STM Melawan


Massa mahasiswa-pelajar aksi demo di Lhokseumawe. Sumber: www.detik.com
 
www.lpmsinergis.com - Rancangan undang-undang (RUU) KPK dan rancangan undang-undang Hukum Pidana menuai banyak kritik dari berbagai lapisan masyarakat., karena beberapa pasal-pasalnya yang dianggap kontoversial. Jelas, hal tersebut yang akhirnya menimbulkan berbagai aksi massa dari berbagai pihak, khususnya demonstran mahasiswa yang turun ke jalan menyuarakan aspirasinya dalam menanggapi RUU KPK dan RUKUHP. Bahkan beberapa mahasiswa Universitas di Indonesia ikut dalam demo. Dimana demo tersebut berpusat di gedung DPR RI dan DPRD untuk yang melakukan aksinya di tingkat regional.

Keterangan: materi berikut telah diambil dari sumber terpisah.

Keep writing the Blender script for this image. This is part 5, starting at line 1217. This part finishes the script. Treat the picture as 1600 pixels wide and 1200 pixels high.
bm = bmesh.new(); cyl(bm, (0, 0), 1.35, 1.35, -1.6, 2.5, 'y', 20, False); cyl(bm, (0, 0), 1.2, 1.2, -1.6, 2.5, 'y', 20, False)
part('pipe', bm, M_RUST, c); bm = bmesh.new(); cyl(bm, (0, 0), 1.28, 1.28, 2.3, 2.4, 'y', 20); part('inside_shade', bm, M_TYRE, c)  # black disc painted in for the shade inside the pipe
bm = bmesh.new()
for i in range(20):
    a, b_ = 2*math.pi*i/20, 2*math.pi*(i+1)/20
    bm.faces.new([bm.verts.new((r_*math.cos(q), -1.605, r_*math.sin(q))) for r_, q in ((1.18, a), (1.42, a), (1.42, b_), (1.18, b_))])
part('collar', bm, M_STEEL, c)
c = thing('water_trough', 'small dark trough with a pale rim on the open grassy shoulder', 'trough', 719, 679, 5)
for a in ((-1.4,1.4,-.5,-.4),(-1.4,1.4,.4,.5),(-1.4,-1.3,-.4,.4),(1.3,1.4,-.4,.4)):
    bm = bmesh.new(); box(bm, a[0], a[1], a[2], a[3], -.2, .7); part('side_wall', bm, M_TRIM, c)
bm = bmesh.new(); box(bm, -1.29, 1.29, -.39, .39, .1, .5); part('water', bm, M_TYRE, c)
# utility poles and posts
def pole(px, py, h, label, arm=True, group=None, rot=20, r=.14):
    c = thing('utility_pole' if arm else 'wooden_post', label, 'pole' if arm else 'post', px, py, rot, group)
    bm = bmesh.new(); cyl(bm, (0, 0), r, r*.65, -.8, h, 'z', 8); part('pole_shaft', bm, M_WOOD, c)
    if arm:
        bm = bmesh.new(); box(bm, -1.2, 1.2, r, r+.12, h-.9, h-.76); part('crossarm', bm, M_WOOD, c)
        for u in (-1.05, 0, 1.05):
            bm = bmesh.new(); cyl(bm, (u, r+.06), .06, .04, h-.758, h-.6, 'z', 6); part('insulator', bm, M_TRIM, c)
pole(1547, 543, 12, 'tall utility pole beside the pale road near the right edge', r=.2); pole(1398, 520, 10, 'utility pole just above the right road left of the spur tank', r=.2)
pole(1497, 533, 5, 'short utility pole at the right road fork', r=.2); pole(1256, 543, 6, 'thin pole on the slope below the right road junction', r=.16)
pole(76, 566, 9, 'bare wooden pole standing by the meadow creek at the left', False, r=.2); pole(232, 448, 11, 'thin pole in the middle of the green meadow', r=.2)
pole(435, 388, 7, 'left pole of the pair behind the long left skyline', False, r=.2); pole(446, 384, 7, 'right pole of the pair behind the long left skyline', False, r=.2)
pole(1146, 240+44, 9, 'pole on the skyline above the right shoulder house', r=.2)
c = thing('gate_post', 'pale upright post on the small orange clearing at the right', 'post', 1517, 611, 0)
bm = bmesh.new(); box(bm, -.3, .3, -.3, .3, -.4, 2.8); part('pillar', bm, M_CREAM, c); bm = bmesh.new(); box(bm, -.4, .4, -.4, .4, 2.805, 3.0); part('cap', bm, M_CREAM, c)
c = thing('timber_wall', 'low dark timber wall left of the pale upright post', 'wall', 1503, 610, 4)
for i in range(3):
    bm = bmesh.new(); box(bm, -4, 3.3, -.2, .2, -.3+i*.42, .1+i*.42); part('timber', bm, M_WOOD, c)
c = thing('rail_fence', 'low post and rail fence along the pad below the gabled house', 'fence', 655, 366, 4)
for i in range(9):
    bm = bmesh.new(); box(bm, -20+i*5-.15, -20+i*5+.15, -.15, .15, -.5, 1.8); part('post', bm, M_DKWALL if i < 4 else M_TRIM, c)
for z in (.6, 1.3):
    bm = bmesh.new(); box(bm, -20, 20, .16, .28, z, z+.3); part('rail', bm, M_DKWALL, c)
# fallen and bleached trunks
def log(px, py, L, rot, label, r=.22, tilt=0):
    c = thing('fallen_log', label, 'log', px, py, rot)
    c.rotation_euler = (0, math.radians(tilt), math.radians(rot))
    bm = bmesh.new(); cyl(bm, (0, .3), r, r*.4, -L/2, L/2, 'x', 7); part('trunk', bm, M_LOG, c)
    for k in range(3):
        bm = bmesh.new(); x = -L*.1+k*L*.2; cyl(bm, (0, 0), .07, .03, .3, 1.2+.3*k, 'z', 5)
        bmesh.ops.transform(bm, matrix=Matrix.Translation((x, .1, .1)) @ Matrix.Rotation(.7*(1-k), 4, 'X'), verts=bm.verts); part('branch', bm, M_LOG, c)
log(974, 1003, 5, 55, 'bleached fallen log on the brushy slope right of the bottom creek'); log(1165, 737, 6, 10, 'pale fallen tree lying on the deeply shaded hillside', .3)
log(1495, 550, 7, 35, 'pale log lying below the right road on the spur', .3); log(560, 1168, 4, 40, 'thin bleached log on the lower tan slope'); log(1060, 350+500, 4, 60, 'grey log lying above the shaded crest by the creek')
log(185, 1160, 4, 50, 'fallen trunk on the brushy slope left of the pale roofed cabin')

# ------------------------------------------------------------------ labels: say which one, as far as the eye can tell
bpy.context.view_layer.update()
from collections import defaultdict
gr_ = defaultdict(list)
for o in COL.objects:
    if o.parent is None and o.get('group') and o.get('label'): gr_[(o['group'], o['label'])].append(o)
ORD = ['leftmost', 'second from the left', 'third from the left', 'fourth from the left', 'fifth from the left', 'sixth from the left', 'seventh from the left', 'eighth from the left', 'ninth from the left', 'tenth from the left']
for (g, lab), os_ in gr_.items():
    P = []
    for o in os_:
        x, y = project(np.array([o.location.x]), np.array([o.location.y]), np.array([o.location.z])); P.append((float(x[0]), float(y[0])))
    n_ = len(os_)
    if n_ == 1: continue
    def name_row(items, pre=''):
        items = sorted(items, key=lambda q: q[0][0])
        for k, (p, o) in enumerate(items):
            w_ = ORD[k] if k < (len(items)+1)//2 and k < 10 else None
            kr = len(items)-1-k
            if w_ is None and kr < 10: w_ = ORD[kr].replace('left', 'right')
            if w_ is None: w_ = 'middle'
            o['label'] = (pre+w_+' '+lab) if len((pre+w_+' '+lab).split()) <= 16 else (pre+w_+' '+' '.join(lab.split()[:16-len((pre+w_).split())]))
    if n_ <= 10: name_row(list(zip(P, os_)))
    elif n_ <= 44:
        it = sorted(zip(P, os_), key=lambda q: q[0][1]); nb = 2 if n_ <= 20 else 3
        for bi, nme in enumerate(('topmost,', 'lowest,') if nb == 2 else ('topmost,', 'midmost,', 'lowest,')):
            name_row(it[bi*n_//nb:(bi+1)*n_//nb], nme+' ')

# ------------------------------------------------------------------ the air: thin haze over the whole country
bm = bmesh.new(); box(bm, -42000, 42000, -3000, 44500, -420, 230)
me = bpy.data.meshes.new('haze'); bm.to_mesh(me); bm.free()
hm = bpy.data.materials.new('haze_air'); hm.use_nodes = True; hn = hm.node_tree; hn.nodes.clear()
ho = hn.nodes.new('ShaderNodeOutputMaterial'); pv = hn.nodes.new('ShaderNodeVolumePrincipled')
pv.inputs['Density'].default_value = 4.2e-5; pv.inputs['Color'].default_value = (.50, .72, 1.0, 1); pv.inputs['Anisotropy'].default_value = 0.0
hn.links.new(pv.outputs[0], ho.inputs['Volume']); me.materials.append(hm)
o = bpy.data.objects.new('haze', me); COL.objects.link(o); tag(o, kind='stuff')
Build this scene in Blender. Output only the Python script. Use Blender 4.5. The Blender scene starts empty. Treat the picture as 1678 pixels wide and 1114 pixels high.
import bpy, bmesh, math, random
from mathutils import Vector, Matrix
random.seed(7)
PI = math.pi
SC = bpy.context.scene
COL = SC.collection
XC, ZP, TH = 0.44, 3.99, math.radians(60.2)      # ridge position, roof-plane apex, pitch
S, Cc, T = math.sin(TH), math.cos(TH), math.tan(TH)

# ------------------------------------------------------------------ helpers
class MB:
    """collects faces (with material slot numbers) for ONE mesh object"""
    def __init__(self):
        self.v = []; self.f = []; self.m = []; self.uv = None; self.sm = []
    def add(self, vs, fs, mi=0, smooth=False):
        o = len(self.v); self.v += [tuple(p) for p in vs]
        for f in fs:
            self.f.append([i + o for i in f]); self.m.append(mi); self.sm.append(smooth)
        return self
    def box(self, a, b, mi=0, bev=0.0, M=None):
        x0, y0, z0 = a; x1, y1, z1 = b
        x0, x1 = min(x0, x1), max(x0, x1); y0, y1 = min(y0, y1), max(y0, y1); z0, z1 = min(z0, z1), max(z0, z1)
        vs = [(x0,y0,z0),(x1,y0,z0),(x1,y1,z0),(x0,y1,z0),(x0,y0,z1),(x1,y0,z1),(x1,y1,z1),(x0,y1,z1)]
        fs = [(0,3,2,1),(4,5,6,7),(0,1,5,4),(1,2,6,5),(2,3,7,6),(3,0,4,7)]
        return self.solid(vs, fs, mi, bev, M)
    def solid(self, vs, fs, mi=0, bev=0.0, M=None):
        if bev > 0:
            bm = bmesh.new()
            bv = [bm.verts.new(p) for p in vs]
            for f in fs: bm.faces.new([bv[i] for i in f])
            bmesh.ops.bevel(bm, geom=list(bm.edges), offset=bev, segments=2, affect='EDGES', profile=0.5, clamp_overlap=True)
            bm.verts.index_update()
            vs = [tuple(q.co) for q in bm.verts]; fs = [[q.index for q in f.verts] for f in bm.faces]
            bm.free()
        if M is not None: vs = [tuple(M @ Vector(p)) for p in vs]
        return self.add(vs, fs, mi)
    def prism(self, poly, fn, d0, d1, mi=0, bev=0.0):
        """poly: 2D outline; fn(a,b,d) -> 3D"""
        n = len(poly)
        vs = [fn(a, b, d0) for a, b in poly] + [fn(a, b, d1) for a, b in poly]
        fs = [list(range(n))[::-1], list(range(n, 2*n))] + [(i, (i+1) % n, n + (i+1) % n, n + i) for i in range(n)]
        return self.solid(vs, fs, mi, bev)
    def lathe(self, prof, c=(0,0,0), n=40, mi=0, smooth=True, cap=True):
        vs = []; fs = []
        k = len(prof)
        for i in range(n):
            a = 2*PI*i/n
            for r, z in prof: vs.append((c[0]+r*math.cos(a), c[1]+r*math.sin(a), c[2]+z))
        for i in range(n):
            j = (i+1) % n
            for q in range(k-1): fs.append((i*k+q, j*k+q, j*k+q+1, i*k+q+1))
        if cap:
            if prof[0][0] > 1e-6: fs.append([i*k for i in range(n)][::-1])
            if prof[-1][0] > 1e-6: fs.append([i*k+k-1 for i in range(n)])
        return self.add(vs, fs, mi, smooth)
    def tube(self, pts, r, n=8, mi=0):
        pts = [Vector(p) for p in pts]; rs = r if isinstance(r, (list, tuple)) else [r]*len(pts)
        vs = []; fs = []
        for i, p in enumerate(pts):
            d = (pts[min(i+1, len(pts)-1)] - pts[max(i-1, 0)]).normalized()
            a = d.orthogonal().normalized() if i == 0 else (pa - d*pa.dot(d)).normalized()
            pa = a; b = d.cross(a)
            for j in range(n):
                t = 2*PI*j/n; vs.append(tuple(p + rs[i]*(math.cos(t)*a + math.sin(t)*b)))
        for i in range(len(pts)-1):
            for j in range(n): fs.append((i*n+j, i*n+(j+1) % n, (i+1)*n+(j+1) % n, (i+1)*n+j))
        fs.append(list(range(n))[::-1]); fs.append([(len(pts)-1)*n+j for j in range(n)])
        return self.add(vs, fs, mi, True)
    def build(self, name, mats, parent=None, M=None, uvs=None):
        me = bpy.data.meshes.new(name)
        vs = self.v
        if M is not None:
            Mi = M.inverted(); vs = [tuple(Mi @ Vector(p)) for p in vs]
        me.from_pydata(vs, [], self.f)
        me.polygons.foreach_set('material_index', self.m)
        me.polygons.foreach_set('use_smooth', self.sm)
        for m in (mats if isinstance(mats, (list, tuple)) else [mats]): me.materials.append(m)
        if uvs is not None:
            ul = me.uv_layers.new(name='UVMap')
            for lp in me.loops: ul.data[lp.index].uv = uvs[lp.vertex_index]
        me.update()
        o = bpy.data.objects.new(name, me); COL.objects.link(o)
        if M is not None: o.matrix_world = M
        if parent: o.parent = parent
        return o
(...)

Yang menarik perhatian di sini justru bukan hanya persoalan utamanya, melainkan para siswa dari Sekolah Teknik Menengah (STM) yang juga ikut turun ke jalan untuk melakukan demonstrasi. Tidak semua pihak setuju untuk aksi yang dilakukan oleh siswa STM ini, ada berbagai argumen, diantaranya “ga seharusnya siswa STM ikut berdemo, karena mereka ga tau apa-apa soal ini, mereka Cuma mau balas dendam aja sama polisi”, celotehan yang lainnya “udahlah kalian mending belajar aja dulu, jangan ikut-ikutan demo segala” dan masih banyak yang lainnya.

Saya sebenarnya tidak setuju dengan argument-argumen tersebut, argumen mereka tidak sepenuhnya salah, oke, katakanlah mereka para siswa STM memang kurang paham tentang persoalannya, tapi dengan mereka turut ikut dalam melakukan aksi, bukankah itu awalan yang baik? Bisa jadi sikap kritis mereka berawal dari hal ini.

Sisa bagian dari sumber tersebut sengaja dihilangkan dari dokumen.